What is needed: Repeat each line exactly as it is written.

#####

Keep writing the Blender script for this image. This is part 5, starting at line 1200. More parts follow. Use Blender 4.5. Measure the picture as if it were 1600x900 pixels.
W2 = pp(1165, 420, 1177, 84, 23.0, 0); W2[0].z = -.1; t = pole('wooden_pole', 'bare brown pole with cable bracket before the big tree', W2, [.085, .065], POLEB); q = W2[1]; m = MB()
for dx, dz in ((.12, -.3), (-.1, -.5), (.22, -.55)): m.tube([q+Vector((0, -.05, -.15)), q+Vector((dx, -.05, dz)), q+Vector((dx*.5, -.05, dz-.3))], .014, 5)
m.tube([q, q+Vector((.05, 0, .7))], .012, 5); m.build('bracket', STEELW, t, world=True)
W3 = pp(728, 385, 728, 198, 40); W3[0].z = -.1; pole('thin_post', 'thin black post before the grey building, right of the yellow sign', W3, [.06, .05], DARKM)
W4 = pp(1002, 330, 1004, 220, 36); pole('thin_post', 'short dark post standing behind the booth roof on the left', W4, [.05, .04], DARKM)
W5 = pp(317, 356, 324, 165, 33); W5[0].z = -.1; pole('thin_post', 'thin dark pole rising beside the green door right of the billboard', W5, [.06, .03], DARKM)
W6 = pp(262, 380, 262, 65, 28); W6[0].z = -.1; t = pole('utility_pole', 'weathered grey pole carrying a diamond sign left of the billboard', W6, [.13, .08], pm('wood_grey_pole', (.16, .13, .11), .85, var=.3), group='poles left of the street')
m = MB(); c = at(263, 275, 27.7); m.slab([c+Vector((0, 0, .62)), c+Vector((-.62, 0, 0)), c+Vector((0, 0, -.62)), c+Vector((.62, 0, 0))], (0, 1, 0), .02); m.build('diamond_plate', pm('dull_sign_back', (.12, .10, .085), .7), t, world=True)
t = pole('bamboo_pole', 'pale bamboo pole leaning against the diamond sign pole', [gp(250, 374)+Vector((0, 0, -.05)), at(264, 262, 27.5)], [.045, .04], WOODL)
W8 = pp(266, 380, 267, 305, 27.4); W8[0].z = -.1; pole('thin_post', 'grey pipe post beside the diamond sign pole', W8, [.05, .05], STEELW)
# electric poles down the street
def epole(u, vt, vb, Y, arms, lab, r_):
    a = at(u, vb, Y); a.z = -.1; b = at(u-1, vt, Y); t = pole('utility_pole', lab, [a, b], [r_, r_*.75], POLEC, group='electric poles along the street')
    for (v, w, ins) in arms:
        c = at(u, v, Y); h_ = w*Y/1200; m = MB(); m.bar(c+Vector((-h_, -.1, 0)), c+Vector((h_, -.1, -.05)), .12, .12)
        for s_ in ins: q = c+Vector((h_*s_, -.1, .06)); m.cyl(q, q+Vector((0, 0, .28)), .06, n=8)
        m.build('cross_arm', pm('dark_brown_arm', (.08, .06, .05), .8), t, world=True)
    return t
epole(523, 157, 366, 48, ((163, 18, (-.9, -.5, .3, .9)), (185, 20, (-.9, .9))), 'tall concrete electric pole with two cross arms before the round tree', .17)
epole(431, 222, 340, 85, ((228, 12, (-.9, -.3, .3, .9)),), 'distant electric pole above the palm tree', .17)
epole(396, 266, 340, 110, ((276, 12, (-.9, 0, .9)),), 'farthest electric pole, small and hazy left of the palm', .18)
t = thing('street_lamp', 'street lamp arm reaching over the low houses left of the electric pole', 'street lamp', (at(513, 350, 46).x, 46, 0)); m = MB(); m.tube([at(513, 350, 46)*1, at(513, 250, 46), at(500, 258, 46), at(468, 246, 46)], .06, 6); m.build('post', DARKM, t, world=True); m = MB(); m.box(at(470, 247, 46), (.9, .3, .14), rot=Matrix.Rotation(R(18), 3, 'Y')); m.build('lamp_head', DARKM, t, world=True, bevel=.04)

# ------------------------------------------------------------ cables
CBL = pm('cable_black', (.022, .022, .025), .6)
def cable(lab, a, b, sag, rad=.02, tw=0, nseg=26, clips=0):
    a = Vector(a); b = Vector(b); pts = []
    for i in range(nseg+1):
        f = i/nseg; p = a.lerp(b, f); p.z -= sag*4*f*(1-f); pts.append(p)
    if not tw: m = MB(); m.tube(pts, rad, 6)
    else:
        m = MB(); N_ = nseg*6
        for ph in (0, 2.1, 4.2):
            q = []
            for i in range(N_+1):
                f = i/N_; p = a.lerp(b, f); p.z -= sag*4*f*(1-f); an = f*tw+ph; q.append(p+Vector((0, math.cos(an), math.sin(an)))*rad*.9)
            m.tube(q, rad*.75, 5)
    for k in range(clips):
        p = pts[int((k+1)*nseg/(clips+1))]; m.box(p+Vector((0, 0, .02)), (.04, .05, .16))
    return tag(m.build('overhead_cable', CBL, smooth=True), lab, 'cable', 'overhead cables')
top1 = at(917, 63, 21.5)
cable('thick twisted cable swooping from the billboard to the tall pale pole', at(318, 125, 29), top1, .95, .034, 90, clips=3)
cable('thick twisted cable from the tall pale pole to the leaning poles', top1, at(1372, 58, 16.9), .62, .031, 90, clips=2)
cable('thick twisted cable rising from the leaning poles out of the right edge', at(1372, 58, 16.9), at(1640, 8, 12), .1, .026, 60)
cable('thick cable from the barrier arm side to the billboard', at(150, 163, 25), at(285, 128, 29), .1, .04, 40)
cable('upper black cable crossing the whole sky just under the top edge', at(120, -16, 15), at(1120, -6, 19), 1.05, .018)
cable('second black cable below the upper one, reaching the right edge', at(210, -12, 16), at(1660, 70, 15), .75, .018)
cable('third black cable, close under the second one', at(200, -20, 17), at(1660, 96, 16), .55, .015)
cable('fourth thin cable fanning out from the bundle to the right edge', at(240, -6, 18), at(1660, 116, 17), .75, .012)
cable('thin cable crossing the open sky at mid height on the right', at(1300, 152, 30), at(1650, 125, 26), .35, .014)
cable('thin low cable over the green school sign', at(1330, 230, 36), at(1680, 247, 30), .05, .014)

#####

Worked answer:
Keep writing the Blender script for this image. This is part 5, starting at line 1200. More parts follow. Use Blender 4.5. Measure the picture as if it were 1600x900 pixels.
W2 = pp(1165, 420, 1177, 84, 23.0, 0); W2[0].z = -.1; t = pole('wooden_pole', 'bare brown pole with cable bracket before the big tree', W2, [.085, .065], POLEB); q = W2[1]; m = MB()
for dx, dz in ((.12, -.3), (-.1, -.5), (.22, -.55)): m.tube([q+Vector((0, -.05, -.15)), q+Vector((dx, -.05, dz)), q+Vector((dx*.5, -.05, dz-.3))], .014, 5)
m.tube([q, q+Vector((.05, 0, .7))], .012, 5); m.build('bracket', STEELW, t, world=True)
W3 = pp(728, 385, 728, 198, 40); W3[0].z = -.1; pole('thin_post', 'thin black post before the grey building, right of the yellow sign', W3, [.06, .05], DARKM)
W4 = pp(1002, 330, 1004, 220, 36); pole('thin_post', 'short dark post standing behind the booth roof on the left', W4, [.05, .04], DARKM)
W5 = pp(317, 356, 324, 165, 33); W5[0].z = -.1; pole('thin_post', 'thin dark pole rising beside the green door right of the billboard', W5, [.06, .03], DARKM)
W6 = pp(262, 380, 262, 65, 28); W6[0].z = -.1; t = pole('utility_pole', 'weathered grey pole carrying a diamond sign left of the billboard', W6, [.13, .08], pm('wood_grey_pole', (.16, .13, .11), .85, var=.3), group='poles left of the street')
m = MB(); c = at(263, 275, 27.7); m.slab([c+Vector((0, 0, .62)), c+Vector((-.62, 0, 0)), c+Vector((0, 0, -.62)), c+Vector((.62, 0, 0))], (0, 1, 0), .02); m.build('diamond_plate', pm('dull_sign_back', (.12, .10, .085), .7), t, world=True)
t = pole('bamboo_pole', 'pale bamboo pole leaning against the diamond sign pole', [gp(250, 374)+Vector((0, 0, -.05)), at(264, 262, 27.5)], [.045, .04], WOODL)
W8 = pp(266, 380, 267, 305, 27.4); W8[0].z = -.1; pole('thin_post', 'grey pipe post beside the diamond sign pole', W8, [.05, .05], STEELW)
# electric poles down the street
def epole(u, vt, vb, Y, arms, lab, r_):
    a = at(u, vb, Y); a.z = -.1; b = at(u-1, vt, Y); t = pole('utility_pole', lab, [a, b], [r_, r_*.75], POLEC, group='electric poles along the street')
    for (v, w, ins) in arms:
        c = at(u, v, Y); h_ = w*Y/1200; m = MB(); m.bar(c+Vector((-h_, -.1, 0)), c+Vector((h_, -.1, -.05)), .12, .12)
        for s_ in ins: q = c+Vector((h_*s_, -.1, .06)); m.cyl(q, q+Vector((0, 0, .28)), .06, n=8)
        m.build('cross_arm', pm('dark_brown_arm', (.08, .06, .05), .8), t, world=True)
    return t
epole(523, 157, 366, 48, ((163, 18, (-.9, -.5, .3, .9)), (185, 20, (-.9, .9))), 'tall concrete electric pole with two cross arms before the round tree', .17)
epole(431, 222, 340, 85, ((228, 12, (-.9, -.3, .3, .9)),), 'distant electric pole above the palm tree', .17)
epole(396, 266, 340, 110, ((276, 12, (-.9, 0, .9)),), 'farthest electric pole, small and hazy left of the palm', .18)
t = thing('street_lamp', 'street lamp arm reaching over the low houses left of the electric pole', 'street lamp', (at(513, 350, 46).x, 46, 0)); m = MB(); m.tube([at(513, 350, 46)*1, at(513, 250, 46), at(500, 258, 46), at(468, 246, 46)], .06, 6); m.build('post', DARKM, t, world=True); m = MB(); m.box(at(470, 247, 46), (.9, .3, .14), rot=Matrix.Rotation(R(18), 3, 'Y')); m.build('lamp_head', DARKM, t, world=True, bevel=.04)

# ------------------------------------------------------------ cables
CBL = pm('cable_black', (.022, .022, .025), .6)
def cable(lab, a, b, sag, rad=.02, tw=0, nseg=26, clips=0):
    a = Vector(a); b = Vector(b); pts = []
    for i in range(nseg+1):
        f = i/nseg; p = a.lerp(b, f); p.z -= sag*4*f*(1-f); pts.append(p)
    if not tw: m = MB(); m.tube(pts, rad, 6)
    else:
        m = MB(); N_ = nseg*6
        for ph in (0, 2.1, 4.2):
            q = []
            for i in range(N_+1):
                f = i/N_; p = a.lerp(b, f); p.z -= sag*4*f*(1-f); an = f*tw+ph; q.append(p+Vector((0, math.cos(an), math.sin(an)))*rad*.9)
            m.tube(q, rad*.75, 5)
    for k in range(clips):
        p = pts[int((k+1)*nseg/(clips+1))]; m.box(p+Vector((0, 0, .02)), (.04, .05, .16))
    return tag(m.build('overhead_cable', CBL, smooth=True), lab, 'cable', 'overhead cables')
top1 = at(917, 63, 21.5)
cable('thick twisted cable swooping from the billboard to the tall pale pole', at(318, 125, 29), top1, .95, .034, 90, clips=3)
cable('thick twisted cable from the tall pale pole to the leaning poles', top1, at(1372, 58, 16.9), .62, .031, 90, clips=2)
cable('thick twisted cable rising from the leaning poles out of the right edge', at(1372, 58, 16.9), at(1640, 8, 12), .1, .026, 60)
cable('thick cable from the barrier arm side to the billboard', at(150, 163, 25), at(285, 128, 29), .1, .04, 40)
cable('upper black cable crossing the whole sky just under the top edge', at(120, -16, 15), at(1120, -6, 19), 1.05, .018)
cable('second black cable below the upper one, reaching the right edge', at(210, -12, 16), at(1660, 70, 15), .75, .018)
cable('third black cable, close under the second one', at(200, -20, 17), at(1660, 96, 16), .55, .015)
cable('fourth thin cable fanning out from the bundle to the right edge', at(240, -6, 18), at(1660, 116, 17), .75, .012)
cable('thin cable crossing the open sky at mid height on the right', at(1300, 152, 30), at(1650, 125, 26), .35, .014)
cable('thin low cable over the green school sign', at(1330, 230, 36), at(1680, 247, 30), .05, .014)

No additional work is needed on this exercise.